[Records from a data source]
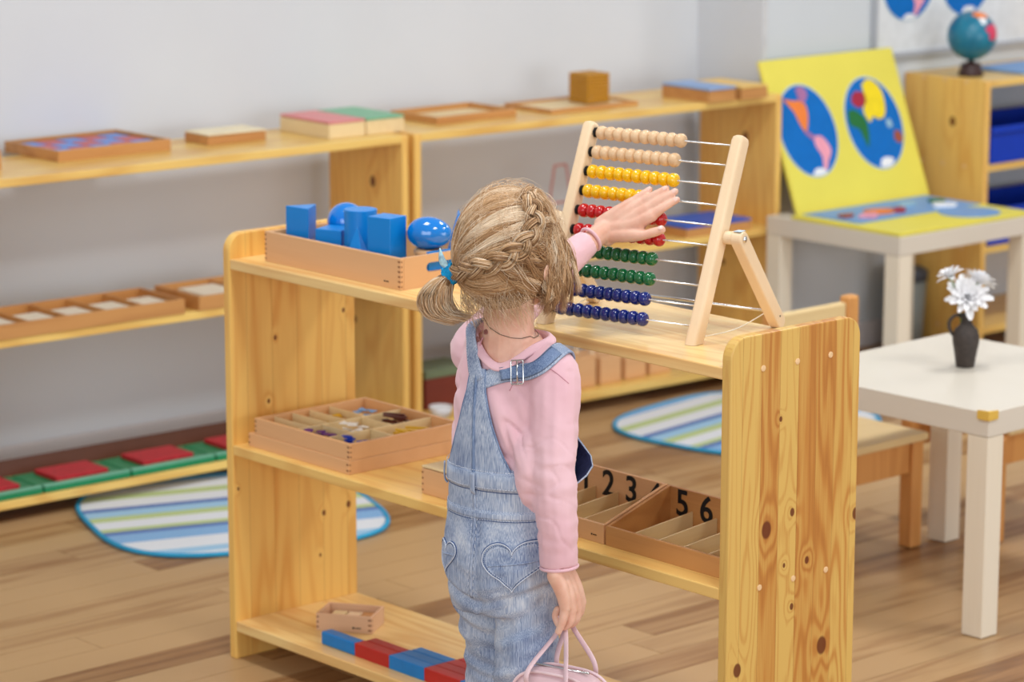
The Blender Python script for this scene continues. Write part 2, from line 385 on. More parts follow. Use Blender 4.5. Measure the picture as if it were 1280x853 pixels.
o = solid('wooden_sphere', 'glossy blue sphere behind the cylinder', ball(.036, .036, .036), M['blue_gloss'], (-1.166, .166, FZ+.0665), 0, True, 0)
ring_stand('round wooden ring holding up the blue egg', -.899, .146, .024, .040)
o = solid('ovoid', 'glossy blue egg lying on its side at the right of the tray', ball(.041, .031, .030, egg=-.07), M['blue_gloss'], (-.899, .144, FZ+.0805), math.radians(38), True, 0)
bm = bmesh.new(); lathe(bm, [(.033, 0), (.0005, .118)], 40)
solid('wooden_cone', 'blue cone at the right wall of the tray behind the egg', bm, M['blue'], (-.890, .206, FZ), 0, False, 0)
bm = bmesh.new(); bx(bm, -.004, .004, -.03, .03, 0, .054)
solid('rectangular_prism', 'blue block seen through the hand hole of the tray', bm, M['blue'], (-.8665, .142, FZ), 0, False)

# -- stacked compartment boxes on the middle shelf
MZ = .426
lo = open_box('wooden_box', 'shallow beech box under the compartment box on the middle shelf', 'box', (-1.288, .020, MZ), 0, .305, .280, .026, .007, 'beech', 2)
cb = open_box('compartment_box', 'square beech box with nine compartments of coloured grammar symbols', 'box', (-1.272, .023, MZ+.0262), 0, .288, .270, .031, .007, 'beech', 3)
fx = M['beech_pale']
def div(x0, x1, y0, y1): box('divider', M['ply'], cb, x0, x1, y0, y1, .005, .028, .0005)
iw, idp = .288-.014, .256-.014
UX, VY = (lambda u: .007+.274*u), (lambda v: .007+.256*v)
for u in (.40, .73): div(UX(u)-.0015, UX(u)+.0015, .007, .263)
for v in (.14, .31, .47, .66): div(.007, UX(.40)-.002, VY(v)-.0015, VY(v)+.0015)
for v in (.25, .62): div(UX(.40)+.002, UX(.73)-.002, VY(v)-.0015, VY(v)+.0015)
div(UX(.73)+.002, .281, VY(.42)-.0015, VY(.42)+.0015)
SY = {}
for nm, c in dict(purple=(96, 36, 128), blue=(22, 60, 180), white=(235, 232, 225), yellow=(226, 180, 40), brown=(92, 40, 28), lightblue=(120, 165, 215)).items():
    SY[nm] = plain('symbol_'+nm, rgb(*c), .45, .4)
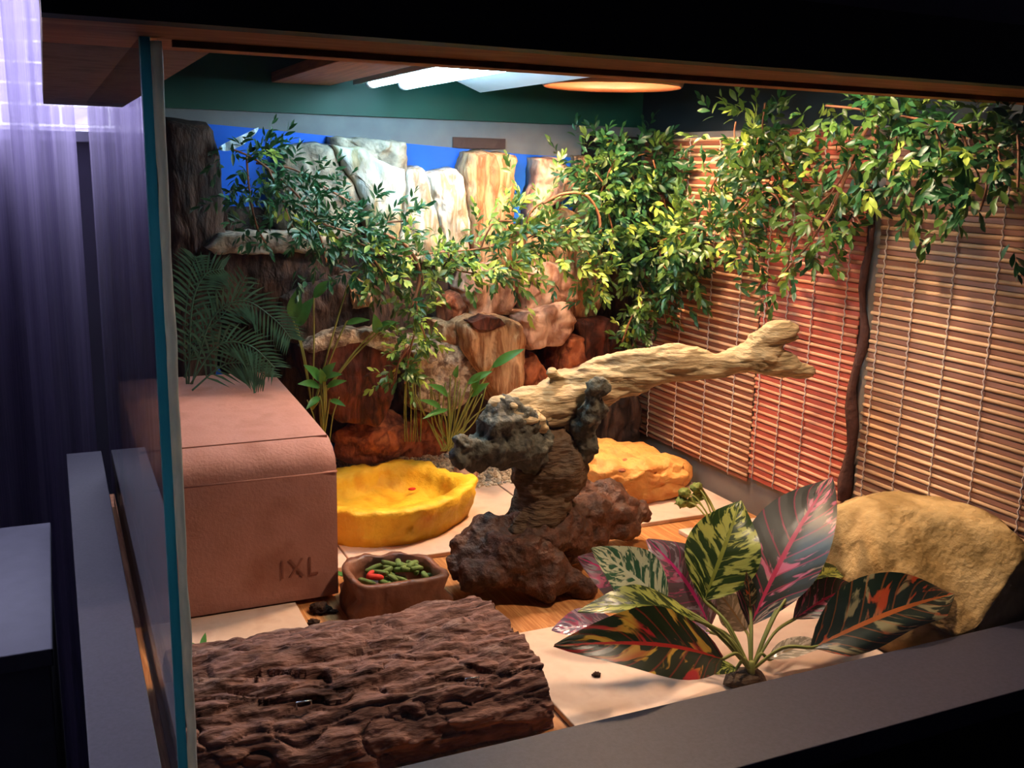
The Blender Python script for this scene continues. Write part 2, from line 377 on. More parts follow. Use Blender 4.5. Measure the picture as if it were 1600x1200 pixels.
# ------------------------------------------------------------------ the room
FZ, CZ = -.78, 1.75
def struct(name, vf, mat, smooth=False, parent=None):
    return ob(name, vf, mat, parent, smooth=smooth, kind='structure')
struct('floor', box(-2.6, 2.8, -2.4, 2.3, FZ - .1, FZ), M['carpet'])
struct('ceiling', box(-2.6, 2.8, -2.4, 2.3, CZ, CZ + .1), M['wall'])
struct('wall_left', box(-2.7, -2.6, -2.4, 2.3, FZ, CZ), M['wall'])
struct('wall_right', box(2.8, 2.9, -2.4, 2.3, FZ, CZ), M['wall'])
struct('wall_front', box(-2.7, 2.9, -2.5, -2.4, FZ, CZ), M['wall'])
WX0, WX1, WZ0, WZ1 = -1.45, .55, .535, 1.55
struct('wall_back', join(box(-2.6, 2.8, 2.12, 2.22, FZ, WZ0), box(-2.6, 2.8, 2.12, 2.22, WZ1, CZ), box(-2.6, WX0, 2.12, 2.22, WZ0, WZ1), box(WX1, 2.8, 2.12, 2.22, WZ0, WZ1)), M['wall'])
win = empty('window_1', (-.45, 2.16, WZ0), 'bright window behind the lavender curtains', None, kind='structure')
ob('window_sill', box(WX0 - .03, WX1 + .03, 2.09, 2.2, WZ0 - .012, WZ0 + .008, .002), M['frame'], win, smooth=False)
for nm, b_ in (('window_frame', join(box(WX0, WX0 + .04, 2.15, 2.19, WZ0 + .008, WZ1), box(WX1 - .04, WX1, 2.15, 2.19, WZ0 + .008, WZ1), box(WX0, WX1, 2.15, 2.19, WZ1 - .04, WZ1), box(-.48, -.43, 2.15, 2.19, WZ0 + .008, WZ1 - .04))),):
    ob(nm, b_, M['frame'], win, smooth=False)
ob('pane', box(WX0 + .04, WX1 - .04, 2.168, 2.172, WZ0 + .008, WZ1 - .04), M['glass'], win, smooth=False)
# neighbour's pale brick wall seen through the window
bw = struct('brick_wall', box(-1.6, .9, 4.9, 5.1, -.8, 2.6), M['mortar'])
tag(bw, 'pale brick wall outside seen through the curtain')
bme = mesh('brick', box(-.112, .112, -.012, .05, -.037, .037, .004, 1), M['brickout'], False)
rnd = random.Random(4)
for r_ in range(14):
    for k in range(5):
        x = -.75 + k * .236 + (.118 if r_ % 2 else 0); z = .32 + r_ * .086
        inst('brick', bme, Matrix.Translation((x, 4.9 + rnd.uniform(-.003, .003), z)), bw)
# curtains: two gathered sheers hanging in front of the window
def curtain(x0, x1, y, amp, seed, z0, z1, waves, lean=0):
    V, F = [], []; nx, nz = int(120 * (x1 - x0) / .5) + 30, 30
    for j in range(nz + 1):
        t = j / nz; z = z0 + (z1 - z0) * t
        for i in range(nx + 1):
            s = i / nx; x = x0 + (x1 - x0) * s + lean * (1 - t) * s
            ph = s * waves * 2 * math.pi + .4 * math.sin(3 * t + seed)
            yy = y + amp * (1.2 - .5 * t) * (math.sin(ph) + .35 * math.sin(2.3 * ph + seed)) + .004 * noise.noise(Vector((x * 20, z * 3, seed)))
            V.append((x, yy, z))
    for j in range(nz):
        for i in range(nx):
            a = j * (nx + 1) + i; F.append((a, a + 1, a + nx + 2, a + nx + 1))
    return V, F
for (x0, x1, y, a_, s_, wv, lab) in ((-.75, -.006, 2.0, .022, 1, 9, 'lavender sheer curtain spread over the window at the far left'),
                              (-.05, .052, 1.955, .012, 2, 2, 'narrow gathered edge of a lavender curtain next to the tank')):
    c = ob('curtain', curtain(x0, x1, y, a_, s_, FZ + .02, 1.62, wv), M['curtain'])
    tag(c, lab, 'curtain', 'window curtains')
cr = ob('curtain_rod', tube([(-1.0, 1.98, 1.635), (.5, 1.98, 1.635)], .012, 12), M['frame']); tag(cr, 'white rod carrying the lavender curtains above the window', 'rod')
# low white cabinet beside the tank
cb_ = empty('cabinet', (-.3, 1.38, FZ), 'low white laminate cabinet left of the tank beneath the curtain', 'cabinet')
ob('body', box(-.55, -.034, 1.18, 1.60, FZ, -.072, .002), M['cab'], cb_, smooth=False)
ob('top_panel', box(-.56, -.030, 1.168, 1.61, -.072, -.05, .002), M['cab'], cb_, smooth=False)
scr = AY(60, 1026, 1.178)
ob('screw_cap', tube([(scr.x, 1.1815, scr.z), (scr.x, 1.178, scr.z)], .004, 12), M['black'], cb_)

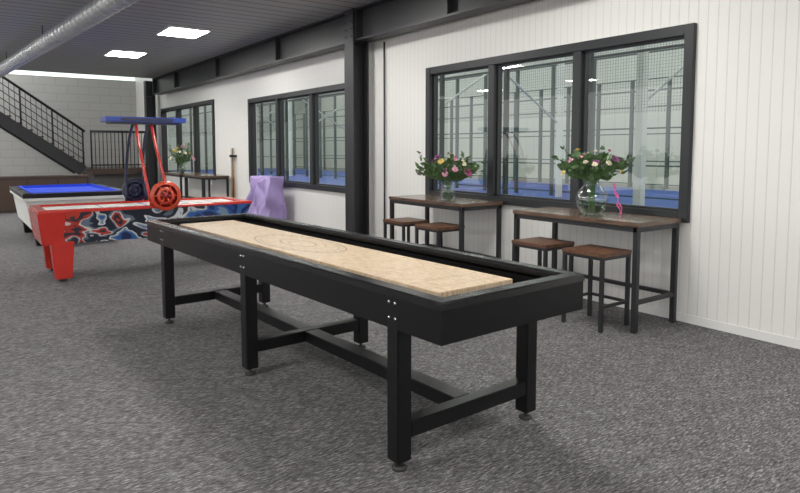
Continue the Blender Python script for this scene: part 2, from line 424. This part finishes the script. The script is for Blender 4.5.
def bouquet(loc,vase_prof,water_prof,spread,hgt,neck,cols,nfl,lab,vlab,leafn=170,fs=1.0):
    v=lathe('flower_vase',vase_prof,vglass,None,loc); top(v,vlab,'vase')
    lathe('water',water_prof,water_m,v,(0,0,0))
    b_=empty('bouquet',(loc[0],loc[1],loc[2]+.012)); top(b_,lab,'flowers')
    bm=bmesh.new(); bl=bmesh.new(); nz=neck_z(vase_prof)
    heads=[]
    for i in range(nfl):
        a=i*2.399+random.uniform(-.4,.4); rr=spread*math.sqrt((i+.5)/nfl)*random.uniform(.8,1.1)
        z=nz+(hgt-nz)*(1-.62*(rr/spread)**2)+random.uniform(-.07,.05)
        heads.append(Vector((rr*math.cos(a)*.85,rr*math.sin(a),z)))
    for i,h in enumerate(heads):
        a=random.uniform(0,6.28)
        base=Vector((math.cos(a)*neck*.5,math.sin(a)*neck*.5,.015)); mid=Vector((h.x*.14,h.y*.14,nz))
        tube_bm(bm,[base,mid,h*.6+mid*.4,h],.0025,5)
    tips=[]
    for i in range(17):
        a=random.uniform(0,6.28); rr=spread*random.uniform(.5,1.25)
        t=Vector((rr*math.cos(a)*.85,rr*math.sin(a),nz+(hgt-nz)*random.uniform(.35,1.3)))
        if rr>spread: t.z=min(t.z,nz+(hgt-nz)*.85)
        mid=Vector((t.x*.14,t.y*.14,nz)); tube_bm(bm,[mid,t*.55+mid*.45,t],.002,5); tips.append((mid,t))
    addobj('stems',finish(bm,'stems',stemm),b_)
    def leaf(c,d,L,w):
        s_=d.cross(Vector((random.random(),random.random(),random.random()))).normalized()
        n=d.cross(s_)
        P=[c-d*L/2,c-d*L*.15+s_*w+n*.006,c+d*L*.2+s_*w*.8+n*.004,c+d*L/2,c+d*L*.2-s_*w*.8+n*.004,c-d*L*.15-s_*w+n*.006]
        bl.faces.new([bl.verts.new(p) for p in P])
    for mid,t in tips:
        for k in range(10):
            q=.35+.65*k/9; c=mid.lerp(t,q)+Vector((random.uniform(-.02,.02),random.uniform(-.02,.02),random.uniform(-.02,.02)))
            d=((t-mid).normalized()+Vector((random.uniform(-1,1),random.uniform(-1,1),random.uniform(-.6,.6)))).normalized()
            leaf(c,d,random.uniform(.04,.07),.013)
    for i in range(leafn):
        rr=spread*1.0*math.sqrt(random.random()); a=random.uniform(0,6.28)
        q=random.uniform(.05,1.0)
        z=nz+(hgt-nz)*q*(1-.35*(rr/spread)**2)
        rr*=min(1,.35+q*1.2)
        c=Vector((rr*math.cos(a)*.85,rr*math.sin(a),z)); L=random.uniform(.05,.12); w=L*random.uniform(.15,.27)
        d=Vector((math.cos(a)*.7+random.uniform(-.4,.4),math.sin(a)*.9+random.uniform(-.4,.4),random.uniform(-.4,1.1))).normalized()
        leaf(c,d,L,w)
    f=addobj('foliage',finish(bl,'foliage',leafm),b_); f['kind']='stuff'
    for i,h in enumerate(heads):
        o=addobj('flower',flmesh[cols[i%len(cols)]],b_,h)
        d=Vector((h.x,h.y,.22)).normalized(); o.rotation_euler=d.to_track_quat('Z','Y').to_euler()
        k=random.uniform(.6,1.35)*fs; o.scale=(k,k,k)
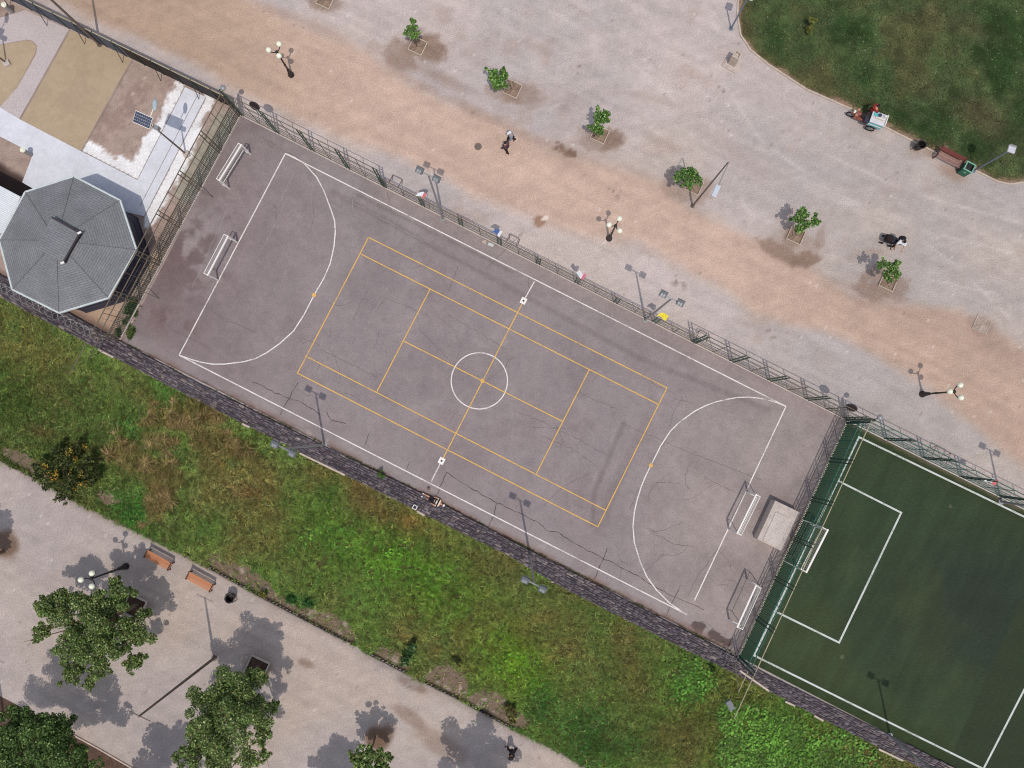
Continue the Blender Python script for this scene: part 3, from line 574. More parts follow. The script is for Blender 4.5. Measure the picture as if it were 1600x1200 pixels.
# named tufts and patches of the bank: (x, y, rx, ry, angle, colour, strength)
PATCH = [(620, 870, 70, 45, 20, (96, 146, 44), .9), (505, 835, 60, 45, 20, (84, 132, 46), .7), (800, 1035, 60, 40, 30, (104, 152, 42), .9), (720, 910, 90, 40, 27, (92, 138, 44), .6), (690, 945, 60, 30, 20, (98, 140, 44), .5), (820, 1055, 30, 18, 35, (122, 168, 48), .8),
         (1078, 1072, 42, 36, 0, (78, 128, 46), .9), (1225, 1150, 95, 60, 20, (88, 134, 48), .9), (205, 800, 40, 32, 30, (58, 118, 44), .9), (920, 1150, 40, 40, 0, (46, 96, 40), .9), (845, 1100, 22, 30, 0, (48, 92, 40), .8), (985, 1165, 40, 22, 0, (52, 100, 42), .7), (15, 610, 60, 40, 0, (62, 100, 36), .6), (520, 768, 22, 16, 0, (66, 122, 44), .9), (200, 670, 30, 26, 0, (66, 116, 46), .6), (270, 620, 30, 16, 30, (72, 122, 48), .6), (455, 938, 14, 10, 0, (50, 100, 44), .9), (480, 942, 10, 9, 0, (50, 104, 46), .9),
         (560, 740, 40, 20, 27, (140, 112, 60), .7), (505, 740, 30, 18, 27, (128, 100, 62), .6), (600, 800, 70, 24, 27, (136, 104, 70), .8), (520, 705, 40, 10, 27, (140, 116, 66), .6), (640, 812, 50, 14, 27, (150, 122, 70), .7), (780, 895, 40, 26, 27, (112, 94, 64), .5), (1140, 890, 30, 18, 0, (110, 90, 60), .3), (975, 1005, 30, 40, 10, (126, 98, 66), .7), (990, 1070, 26, 34, 0, (122, 94, 62), .6), (860, 960, 40, 18, 20, (112, 106, 56), .5), (1120, 1110, 60, 50, 30, (116, 96, 58), .6), (900, 930, 50, 14, 25, (126, 104, 66), .5), (1060, 1150, 60, 40, 0, (104, 96, 54), .6), (1300, 1160, 40, 16, 27, (140, 100, 66), .7), (1360, 1185, 40, 14, 27, (136, 98, 70), .8), (60, 560, 40, 30, 20, (120, 108, 58), .5), (220, 615, 24, 12, 25, (130, 104, 68), .6), (70, 610, 20, 14, 0, (110, 92, 58), .5), (65, 675, 18, 8, 10, (118, 88, 62), .6), (425, 790, 60, 30, 25, (110, 104, 56), .5), (405, 850, 30, 20, 20, (126, 112, 62), .4), (385, 770, 24, 12, 0, (132, 92, 66), .6), (1160, 975, 30, 12, 25, (112, 110, 54), .4), (690, 790, 40, 14, 27, (142, 120, 64), .5), (1165, 1060, 30, 30, 0, (128, 104, 66), .5)]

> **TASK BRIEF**
Retype the records above word for word, from their first line through the line containing "solid('rectangular_prism', 'blue block", and leave out every picture.

> **WRITTEN SOLUTION**
The Blender Python script for this scene continues. Write part 2, from line 385 on. More parts follow. Use Blender 4.5. Measure the picture as if it were 1280x853 pixels.
o = solid('wooden_sphere', 'glossy blue sphere behind the cylinder', ball(.036, .036, .036), M['blue_gloss'], (-1.166, .166, FZ+.0665), 0, True, 0)
ring_stand('round wooden ring holding up the blue egg', -.899, .146, .024, .040)
o = solid('ovoid', 'glossy blue egg lying on its side at the right of the tray', ball(.041, .031, .030, egg=-.07), M['blue_gloss'], (-.899, .144, FZ+.0805), math.radians(38), True, 0)
bm = bmesh.new(); lathe(bm, [(.033, 0), (.0005, .118)], 40)
solid('wooden_cone', 'blue cone at the right wall of the tray behind the egg', bm, M['blue'], (-.890, .206, FZ), 0, False, 0)
bm = bmesh.new(); bx(bm, -.004, .004, -.03, .03, 0, .054)
solid('rectangular_prism', 'blue block seen through the hand hole of the tray', bm, M['blue'], (-.8665, .142, FZ), 0, False)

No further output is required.